Loading assemblies is pretty straightforward:

using System.Windows.Forms
using 'System.Web, Version=2.0.0.0, Culture=neutral, PublicKeyToken=b03f5f7f11d50a3a'
using C:\Dev\DisposeTest\bin\Debug\DisposeTest.dll

To test IDisposable handling, I use a simple disposable object which returns its hash code in ToString(), instantiated by a helper function:

function new-disp { new-object DisposeTest.Disposable }

To verify that variable scope is handled properly, we need two test scripts. gv is an alias for Get-Variable.

NestedTest.ps1

gv x
using ($x = new-disp) { gv x }
gv x

UsingTest.ps1

$x = 'X'
.\NestedTest.ps1
using ($y = new-disp) { gv y }
gv y

From the behavior in C#/VB, we expect that the object being ‘used’ will only be available within the scope of the script block.

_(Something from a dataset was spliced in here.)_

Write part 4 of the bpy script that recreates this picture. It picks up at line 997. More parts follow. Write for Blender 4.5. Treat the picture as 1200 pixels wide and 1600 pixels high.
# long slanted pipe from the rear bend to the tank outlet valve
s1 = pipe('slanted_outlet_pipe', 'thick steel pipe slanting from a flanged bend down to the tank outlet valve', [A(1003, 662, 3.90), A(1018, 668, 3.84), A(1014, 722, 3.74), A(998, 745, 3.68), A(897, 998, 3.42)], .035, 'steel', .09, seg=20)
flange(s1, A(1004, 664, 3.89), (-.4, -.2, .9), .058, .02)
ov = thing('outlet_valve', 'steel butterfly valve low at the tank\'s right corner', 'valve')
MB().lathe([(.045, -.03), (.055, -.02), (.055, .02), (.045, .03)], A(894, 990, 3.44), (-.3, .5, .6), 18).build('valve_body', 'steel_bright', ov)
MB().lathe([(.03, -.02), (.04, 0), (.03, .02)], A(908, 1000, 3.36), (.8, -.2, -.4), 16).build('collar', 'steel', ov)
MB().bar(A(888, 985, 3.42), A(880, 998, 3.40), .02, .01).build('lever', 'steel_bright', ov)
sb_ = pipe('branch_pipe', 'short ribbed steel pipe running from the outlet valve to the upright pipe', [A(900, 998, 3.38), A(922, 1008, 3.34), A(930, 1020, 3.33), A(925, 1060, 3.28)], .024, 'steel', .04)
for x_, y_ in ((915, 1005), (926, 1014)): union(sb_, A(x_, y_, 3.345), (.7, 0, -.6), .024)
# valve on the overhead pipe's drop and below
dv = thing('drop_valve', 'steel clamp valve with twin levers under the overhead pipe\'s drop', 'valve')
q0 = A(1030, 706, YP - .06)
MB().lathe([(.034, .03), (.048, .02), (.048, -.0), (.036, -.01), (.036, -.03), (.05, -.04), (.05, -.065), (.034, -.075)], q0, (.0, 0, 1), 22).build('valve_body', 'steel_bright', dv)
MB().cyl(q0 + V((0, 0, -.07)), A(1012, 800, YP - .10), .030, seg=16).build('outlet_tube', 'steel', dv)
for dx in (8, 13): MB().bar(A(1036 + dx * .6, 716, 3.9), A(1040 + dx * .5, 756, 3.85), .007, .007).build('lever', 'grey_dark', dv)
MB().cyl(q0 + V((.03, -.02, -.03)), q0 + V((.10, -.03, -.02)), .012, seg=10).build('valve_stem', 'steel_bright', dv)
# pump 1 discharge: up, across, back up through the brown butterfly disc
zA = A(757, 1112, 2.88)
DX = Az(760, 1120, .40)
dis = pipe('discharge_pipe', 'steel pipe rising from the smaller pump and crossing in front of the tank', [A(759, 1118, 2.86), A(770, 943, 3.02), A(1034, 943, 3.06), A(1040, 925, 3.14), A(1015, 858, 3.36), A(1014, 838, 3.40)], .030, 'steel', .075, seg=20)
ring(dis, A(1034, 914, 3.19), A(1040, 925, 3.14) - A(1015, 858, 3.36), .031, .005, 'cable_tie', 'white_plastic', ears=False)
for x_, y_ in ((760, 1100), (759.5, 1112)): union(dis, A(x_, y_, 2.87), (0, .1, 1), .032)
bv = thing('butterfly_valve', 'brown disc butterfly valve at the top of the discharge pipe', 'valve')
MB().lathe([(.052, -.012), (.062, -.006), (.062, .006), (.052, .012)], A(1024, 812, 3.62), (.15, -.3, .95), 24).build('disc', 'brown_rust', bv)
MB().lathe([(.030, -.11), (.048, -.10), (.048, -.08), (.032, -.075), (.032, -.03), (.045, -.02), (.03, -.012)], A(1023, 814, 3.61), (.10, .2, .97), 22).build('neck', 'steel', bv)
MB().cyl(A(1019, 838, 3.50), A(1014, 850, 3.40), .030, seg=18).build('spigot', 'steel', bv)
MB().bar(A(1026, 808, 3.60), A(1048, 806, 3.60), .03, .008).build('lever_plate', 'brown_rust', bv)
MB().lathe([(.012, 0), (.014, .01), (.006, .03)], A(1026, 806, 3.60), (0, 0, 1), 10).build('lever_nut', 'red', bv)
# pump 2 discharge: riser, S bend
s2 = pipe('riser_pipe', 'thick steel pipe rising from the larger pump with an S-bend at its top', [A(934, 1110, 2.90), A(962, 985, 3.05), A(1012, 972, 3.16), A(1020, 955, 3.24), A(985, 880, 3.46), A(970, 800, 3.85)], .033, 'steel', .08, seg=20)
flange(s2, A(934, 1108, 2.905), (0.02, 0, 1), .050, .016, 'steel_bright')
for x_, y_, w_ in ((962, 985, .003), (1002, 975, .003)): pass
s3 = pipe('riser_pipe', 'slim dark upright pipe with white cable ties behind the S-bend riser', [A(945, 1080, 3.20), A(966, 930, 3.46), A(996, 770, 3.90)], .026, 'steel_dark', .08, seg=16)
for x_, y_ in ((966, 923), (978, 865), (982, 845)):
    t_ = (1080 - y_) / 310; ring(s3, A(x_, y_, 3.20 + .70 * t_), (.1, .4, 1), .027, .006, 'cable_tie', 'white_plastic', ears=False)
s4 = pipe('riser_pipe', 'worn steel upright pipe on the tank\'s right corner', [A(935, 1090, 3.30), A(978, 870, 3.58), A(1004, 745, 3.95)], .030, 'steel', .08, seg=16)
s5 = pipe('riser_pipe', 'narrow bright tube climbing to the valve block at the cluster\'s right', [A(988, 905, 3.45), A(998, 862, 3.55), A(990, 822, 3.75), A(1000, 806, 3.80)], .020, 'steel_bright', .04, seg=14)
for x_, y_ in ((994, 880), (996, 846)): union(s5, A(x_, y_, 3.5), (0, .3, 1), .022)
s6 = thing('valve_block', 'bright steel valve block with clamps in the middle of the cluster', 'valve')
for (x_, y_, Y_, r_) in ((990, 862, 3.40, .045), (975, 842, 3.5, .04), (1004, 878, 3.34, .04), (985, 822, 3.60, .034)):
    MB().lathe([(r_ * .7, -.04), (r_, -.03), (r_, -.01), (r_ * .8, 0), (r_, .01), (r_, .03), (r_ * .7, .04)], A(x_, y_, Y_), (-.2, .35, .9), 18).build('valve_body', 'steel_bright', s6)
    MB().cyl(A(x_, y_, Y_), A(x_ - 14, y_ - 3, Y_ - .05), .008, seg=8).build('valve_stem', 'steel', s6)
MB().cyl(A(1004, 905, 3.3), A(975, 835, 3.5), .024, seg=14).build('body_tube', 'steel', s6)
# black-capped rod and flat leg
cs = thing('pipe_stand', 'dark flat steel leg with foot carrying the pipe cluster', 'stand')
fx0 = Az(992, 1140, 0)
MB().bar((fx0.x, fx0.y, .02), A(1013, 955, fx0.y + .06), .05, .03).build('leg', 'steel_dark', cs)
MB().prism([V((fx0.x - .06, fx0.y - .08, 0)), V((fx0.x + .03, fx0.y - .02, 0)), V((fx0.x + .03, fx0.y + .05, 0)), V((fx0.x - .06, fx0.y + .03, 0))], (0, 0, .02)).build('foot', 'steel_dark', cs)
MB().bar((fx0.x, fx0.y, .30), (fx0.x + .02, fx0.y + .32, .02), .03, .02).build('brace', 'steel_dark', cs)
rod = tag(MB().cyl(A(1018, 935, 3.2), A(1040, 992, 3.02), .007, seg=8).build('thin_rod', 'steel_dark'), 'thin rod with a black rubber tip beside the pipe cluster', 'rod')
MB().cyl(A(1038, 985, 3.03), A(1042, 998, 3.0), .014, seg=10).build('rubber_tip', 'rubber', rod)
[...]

So when we enter NestedTest.ps1, we should see the $x remains ‘X’, inherited from the parent scope, both before and after the using statement. Similarly, we expect $y will not be accessible outside of the using block:

SharePoint Example

using Microsoft.SharePoint
using ($s = new-object Microsoft.SharePoint.SPSite('http://localhost/')) {
  $s.AllWebs | %{ using ($_) { $_ | select Title, Url } }
}
if($s -eq $null) { 'Success!' }

It’s not exceedingly friendly for interactive mode, particularly for tab completion, but it should aid script readability.